Some other ideas, which are all more shot-in-the-dark type attempts at repair:

  • You can try using the Ubuntu Boot Repair tool, which can fix some boot problems automatically. Be aware, though, that it takes over the Windows boot loader's slot, which can cause confusion or problems down the road.
  • You can disable Secure Boot. This might help because Ubuntu's Secure Boot support is so new and appears to still contain bugs. It's conceivable, but far from certain, that your problems are related to Secure Boot, so disabling it might help.

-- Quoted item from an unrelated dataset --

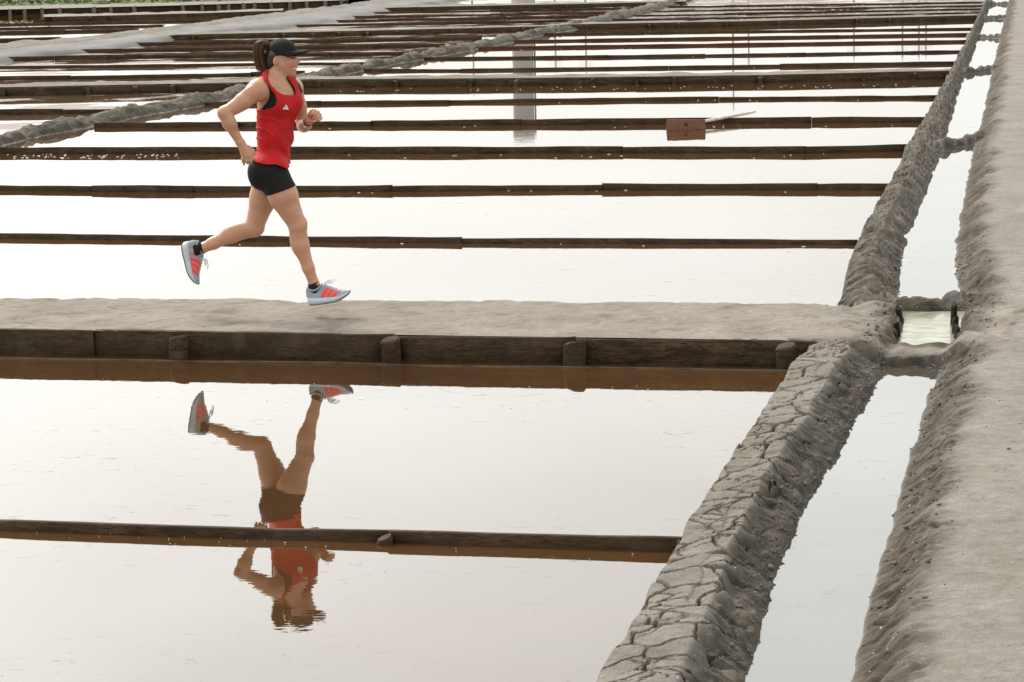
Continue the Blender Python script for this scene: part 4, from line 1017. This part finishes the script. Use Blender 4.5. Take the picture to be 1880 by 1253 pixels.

  • You can try installing rEFInd. I recommend doing this from your legacy/BIOS-mode install of Ubuntu. Using rEFInd will require either disabling Secure Boot or installing another version of shim, which is a bit tedious. Using rEFInd gives you two possible ways to recover:
    • rEFInd can boot a Linux kernel using its own built-in EFI stub loader, which might work better than the way GRUB launches it. Even if it doesn't, you can press the Insert key when you select the Ubuntu (or Linux penguin) icon to get a submenu of options, one of which produces the verbose text-mode boot messages I described earlier.
    • If you edit refind.conf, uncomment the scanfor line, and add hdbios to the list of options, rEFInd might give you a BIOS-mode boot option that will enable you to boot Linux in BIOS mode (via a BIOS-mode GRUB) even while Windows boots in EFI mode. This isn't 100% optimal, but it might be good enough.